A blue afternoon at Tanglewood Jazz
by Seth Rogovoy

(LENOX, Mass., September 1, 2003) – It was a blue afternoon at Tanglewood Jazz Festival on Sunday, with Donal Fox’s “Inventions in Blue” tribute to the Modern Jazz Quartet followed by a full-fledged festival of the blues featuring four different acts.

Like the Modern Jazz Quartet before him, Fox, a pianist and composer like MJQ leader John Lewis, sought ways to connect classical music and jazz. With his able quartet mirroring the instrumentation of the MJQ – with vibraphonist Stefon Harris, bassist John Lockwood and drummer Yoron Israel – Fox succeeded to various effects. “Blues on Handel” was lively, with Fox and Harris seeming to work out equations with mathematical precision, as if to say, this plus this equals this. Israel added delicate but energetic drumming propelled by Lockwood’s running bass, and the piece built to a speedy crescendo just this side of electronic dance beats before the tempo was divided in half to become a bluesy, walking strut.

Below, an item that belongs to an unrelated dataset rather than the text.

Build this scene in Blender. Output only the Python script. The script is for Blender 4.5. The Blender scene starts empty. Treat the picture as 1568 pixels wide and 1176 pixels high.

Other highlights of Fox’s set in the Tanglewood Theatre included “Variations on Bach’s Fugue in B-flat, No. 21.” Bach’s theme was played straight through once before Fox turned the fugue into a bass riff for left hand. Israel added a fast pulse underneath, and Harris played a blues variation of Fox’s bass pattern, which Fox then echoed in his right hand. The piece wound up exploding into a full-fledged blues jam, truly fulfilling the MJQ’s credo, “from Bach to blues.”

Fox called Bach “the original bluesman” by way of introducing his version of “Air on a G String,” to which Lockwood applied popping, syncopated beats atop which Fox swung the melody. Their set also included a version of John Lewis’s “Django,” and another Bach variation called “Italian Concerto Blues.”

The afternoon’s blues festival in Ozawa Hall proved to be a sprawling affair that went on for well over three hours. Nicole Nelson was probably the crowd favorite, and for good reason – it’s hard to find a 20-something singer these days who grooves to the likes of Aretha Franklin and Tina Turner, both of whom Nelson evoked, rather than Mariah Carey and Ashanti. Fronting a six-piece band from Boston, Nelson gave herself, her band and the audience an old-fashioned R&B workout on songs by Bessie Smith, Etta James, Wilson Pickett and several originals.

Nelson boasted a huge, soulful voice and plenty of star quality. She knew how to hold back and slowly build up a head of steam, as she did on the jazzier, Anita Baker-like “Just Like Me Go,” but she also knew how to pull all stops on the intense soul balladry of James’s “I’d Rather Go Blind.” The band, which included guitar, bass, keyboard, saxophone, drums and percussion, favored funky, Southern soul arrangements, and they were competently delivered, if somewhat lacking in the extra pop or drive that separates a journeyman funk outfit from a Booker T. and the MGs or a Funk Brothers. But keep an eye on Nelson (who comes to Club Helsinki in Great Barrington on September 20) – she is definitely going places.

Singer-guitarist Louisiana Red opened the blues festival with a set of his down and dirty, Delta-style blues on solo electric guitar, accompanied on some numbers by pianist David Maxwell. Red’s hard-edged playing matched the poignancy of his material, and the heavy distortion of his electric guitar on “Freight Train Blues” mirrored the shredded cry of his vocals.

The Duke Robillard Band sensitively backed singer/pianist legend Jay McShann, whose age is variously reported upwards of 93 or 94. The living legend still sings and plays with passion and commitment, although his light touch on the piano keyboard was overcompensated for by amplification on the edge of feedback. But the music McShann and Robillard played connected blues to jazz; it was the transitional music with one foot in the Delta and the other on the bandstand, the music that Count Basie and his ilk would take and turn into the dance soundtrack of the swing years.

Kendrick Oliver and the New Life Jazz Orchestra were scheduled to bring the curtain down on the sprawling afternoon-into-evening of blues, but after five hours of music and a prior commitment to hear more music elsewhere, this critic took his leave before they took the stage.